Likewise, it is worth pointing out that while many countries which had appeared to be on promising development paths in the 1970s ultimately saw their progress collapse, and that a preoccupation with Baroque weapons may well have played into this (as in Brazil's case), the success stories have hardly been exempt from the "Baroque weapon" syndrome--such as South Korea, today the builder of the world's most Baroque tank (the Black Panther).
The end result is that the mentality of the Baroque weapon has been bad for a nation's economic health, for its effective defense planning, and for overall national well-being, but declining powers--and developing powers which fail to develop--are prone to be doing much else wrong. And that makes all the difference between the powers that suffer most from this policy, and their more vigorous competitors, who have generally not been immune to the fascination of the Baroque weapon.
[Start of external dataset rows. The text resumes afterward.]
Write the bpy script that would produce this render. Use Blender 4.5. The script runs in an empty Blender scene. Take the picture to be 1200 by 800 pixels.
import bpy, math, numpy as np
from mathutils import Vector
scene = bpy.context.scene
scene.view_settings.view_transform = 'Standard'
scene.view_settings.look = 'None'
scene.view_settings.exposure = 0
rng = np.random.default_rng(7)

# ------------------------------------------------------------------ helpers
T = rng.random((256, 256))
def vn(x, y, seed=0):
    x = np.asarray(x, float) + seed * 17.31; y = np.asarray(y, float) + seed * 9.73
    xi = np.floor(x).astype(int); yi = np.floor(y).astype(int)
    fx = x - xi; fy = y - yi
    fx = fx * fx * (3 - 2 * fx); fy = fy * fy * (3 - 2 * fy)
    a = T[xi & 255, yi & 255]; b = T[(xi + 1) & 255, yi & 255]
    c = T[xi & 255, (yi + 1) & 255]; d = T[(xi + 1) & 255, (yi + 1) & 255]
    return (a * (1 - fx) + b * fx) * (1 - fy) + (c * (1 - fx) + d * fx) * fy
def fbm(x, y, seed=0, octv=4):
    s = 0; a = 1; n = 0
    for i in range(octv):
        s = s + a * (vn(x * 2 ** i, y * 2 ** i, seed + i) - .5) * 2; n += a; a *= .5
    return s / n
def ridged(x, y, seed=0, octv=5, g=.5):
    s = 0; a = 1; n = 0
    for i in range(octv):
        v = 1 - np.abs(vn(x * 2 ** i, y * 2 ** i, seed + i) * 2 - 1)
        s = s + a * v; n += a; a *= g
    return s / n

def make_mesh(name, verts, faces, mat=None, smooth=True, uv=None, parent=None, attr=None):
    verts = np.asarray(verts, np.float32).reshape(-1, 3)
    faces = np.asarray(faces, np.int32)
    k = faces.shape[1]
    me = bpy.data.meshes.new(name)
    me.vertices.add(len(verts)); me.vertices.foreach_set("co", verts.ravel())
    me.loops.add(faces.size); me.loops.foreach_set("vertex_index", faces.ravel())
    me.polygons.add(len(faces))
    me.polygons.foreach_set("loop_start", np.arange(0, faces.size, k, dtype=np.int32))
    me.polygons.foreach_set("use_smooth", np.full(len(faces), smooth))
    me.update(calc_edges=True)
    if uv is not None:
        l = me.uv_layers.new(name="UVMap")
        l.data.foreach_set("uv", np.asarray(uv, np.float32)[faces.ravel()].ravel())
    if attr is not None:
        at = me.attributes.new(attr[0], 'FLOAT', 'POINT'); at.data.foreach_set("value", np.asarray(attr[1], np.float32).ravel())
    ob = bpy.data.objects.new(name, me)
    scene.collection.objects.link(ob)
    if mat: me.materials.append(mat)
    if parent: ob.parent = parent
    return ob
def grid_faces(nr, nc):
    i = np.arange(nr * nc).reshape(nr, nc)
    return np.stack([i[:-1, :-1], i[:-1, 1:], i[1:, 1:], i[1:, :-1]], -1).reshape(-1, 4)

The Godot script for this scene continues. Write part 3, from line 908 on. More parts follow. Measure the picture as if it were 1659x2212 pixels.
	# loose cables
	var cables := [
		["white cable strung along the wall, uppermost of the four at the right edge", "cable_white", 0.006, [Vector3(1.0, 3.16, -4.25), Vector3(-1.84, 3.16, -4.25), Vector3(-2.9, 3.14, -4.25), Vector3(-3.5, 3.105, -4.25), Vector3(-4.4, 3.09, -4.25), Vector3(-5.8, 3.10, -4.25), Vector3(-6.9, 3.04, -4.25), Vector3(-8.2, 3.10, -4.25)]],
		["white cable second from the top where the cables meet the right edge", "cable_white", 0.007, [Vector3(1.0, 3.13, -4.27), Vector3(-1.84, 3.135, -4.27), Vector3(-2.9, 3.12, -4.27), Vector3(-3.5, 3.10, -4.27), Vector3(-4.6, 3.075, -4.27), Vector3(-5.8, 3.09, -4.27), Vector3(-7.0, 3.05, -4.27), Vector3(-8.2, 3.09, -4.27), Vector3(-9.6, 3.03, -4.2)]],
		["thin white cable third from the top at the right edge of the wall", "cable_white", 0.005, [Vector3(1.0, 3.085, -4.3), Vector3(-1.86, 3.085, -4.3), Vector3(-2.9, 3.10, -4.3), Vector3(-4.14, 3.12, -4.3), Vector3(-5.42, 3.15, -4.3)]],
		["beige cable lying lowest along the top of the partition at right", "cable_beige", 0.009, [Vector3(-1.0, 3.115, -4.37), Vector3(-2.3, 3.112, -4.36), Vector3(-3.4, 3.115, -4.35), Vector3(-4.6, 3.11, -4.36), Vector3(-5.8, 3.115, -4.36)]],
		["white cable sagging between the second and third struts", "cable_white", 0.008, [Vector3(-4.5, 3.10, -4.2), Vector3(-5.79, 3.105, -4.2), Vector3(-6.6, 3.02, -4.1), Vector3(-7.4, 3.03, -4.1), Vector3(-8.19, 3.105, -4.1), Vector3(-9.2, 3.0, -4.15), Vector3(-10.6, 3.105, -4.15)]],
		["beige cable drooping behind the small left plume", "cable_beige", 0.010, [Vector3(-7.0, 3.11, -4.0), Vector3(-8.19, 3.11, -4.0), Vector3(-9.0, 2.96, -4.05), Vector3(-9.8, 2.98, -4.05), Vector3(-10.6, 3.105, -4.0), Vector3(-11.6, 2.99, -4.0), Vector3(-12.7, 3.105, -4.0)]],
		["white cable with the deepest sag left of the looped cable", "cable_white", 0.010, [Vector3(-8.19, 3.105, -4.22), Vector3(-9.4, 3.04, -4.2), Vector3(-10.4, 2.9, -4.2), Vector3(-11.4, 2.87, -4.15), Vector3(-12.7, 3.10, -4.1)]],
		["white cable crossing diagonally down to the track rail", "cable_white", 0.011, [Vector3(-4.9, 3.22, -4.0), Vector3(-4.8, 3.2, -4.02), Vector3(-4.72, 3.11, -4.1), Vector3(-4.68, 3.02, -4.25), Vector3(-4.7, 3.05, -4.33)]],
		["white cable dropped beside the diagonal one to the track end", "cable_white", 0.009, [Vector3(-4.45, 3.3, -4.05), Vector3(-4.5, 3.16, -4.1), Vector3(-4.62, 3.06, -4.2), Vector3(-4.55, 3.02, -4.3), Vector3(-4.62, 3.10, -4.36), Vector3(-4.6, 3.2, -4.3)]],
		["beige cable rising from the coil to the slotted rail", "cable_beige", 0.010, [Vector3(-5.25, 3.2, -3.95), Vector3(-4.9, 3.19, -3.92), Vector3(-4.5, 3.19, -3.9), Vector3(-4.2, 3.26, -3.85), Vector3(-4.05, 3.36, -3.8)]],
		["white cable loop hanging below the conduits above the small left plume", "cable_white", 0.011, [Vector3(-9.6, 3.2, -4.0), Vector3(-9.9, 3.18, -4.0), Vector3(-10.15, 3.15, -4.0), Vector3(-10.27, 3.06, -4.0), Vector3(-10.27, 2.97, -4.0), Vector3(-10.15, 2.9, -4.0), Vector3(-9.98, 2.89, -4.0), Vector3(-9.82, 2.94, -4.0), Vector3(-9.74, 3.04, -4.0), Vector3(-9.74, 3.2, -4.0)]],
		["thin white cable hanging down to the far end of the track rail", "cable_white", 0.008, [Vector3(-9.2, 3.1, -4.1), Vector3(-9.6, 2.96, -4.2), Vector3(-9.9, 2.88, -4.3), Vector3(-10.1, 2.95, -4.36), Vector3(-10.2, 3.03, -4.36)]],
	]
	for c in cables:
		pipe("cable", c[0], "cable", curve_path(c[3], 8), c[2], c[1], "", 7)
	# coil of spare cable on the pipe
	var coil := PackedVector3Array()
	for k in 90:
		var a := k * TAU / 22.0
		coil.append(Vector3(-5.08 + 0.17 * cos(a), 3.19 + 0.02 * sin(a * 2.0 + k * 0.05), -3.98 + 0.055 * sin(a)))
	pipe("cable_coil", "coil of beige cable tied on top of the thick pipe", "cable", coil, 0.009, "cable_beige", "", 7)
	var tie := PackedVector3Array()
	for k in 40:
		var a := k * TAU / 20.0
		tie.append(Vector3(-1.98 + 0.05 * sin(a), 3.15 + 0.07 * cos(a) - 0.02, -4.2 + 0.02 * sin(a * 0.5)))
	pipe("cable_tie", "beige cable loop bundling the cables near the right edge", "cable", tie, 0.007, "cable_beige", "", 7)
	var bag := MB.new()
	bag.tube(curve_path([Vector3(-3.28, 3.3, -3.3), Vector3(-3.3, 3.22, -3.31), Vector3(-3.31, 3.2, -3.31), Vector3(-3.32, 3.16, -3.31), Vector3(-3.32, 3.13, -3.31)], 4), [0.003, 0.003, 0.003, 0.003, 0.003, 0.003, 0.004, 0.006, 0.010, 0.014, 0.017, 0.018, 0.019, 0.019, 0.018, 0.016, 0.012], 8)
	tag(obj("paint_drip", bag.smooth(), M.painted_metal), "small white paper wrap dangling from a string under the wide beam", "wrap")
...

1. In fairness, Kaldor acknowledges that defense spending does prop up new sectors, but leans toward a view that this support is limited rather than foundational--for instance, providing critical markets in the early stages of a product's life--and offers computers as an example. However, in discussing this subject she neglects to mention ENIAC and SAGE (Semi-Automatic Ground Environment), the NLS (oN-Line System) and the ARPANET (the precursor to today's Internet), all military initiatives that seem not only to have provided markets for computing technology, but directly driven important innovations.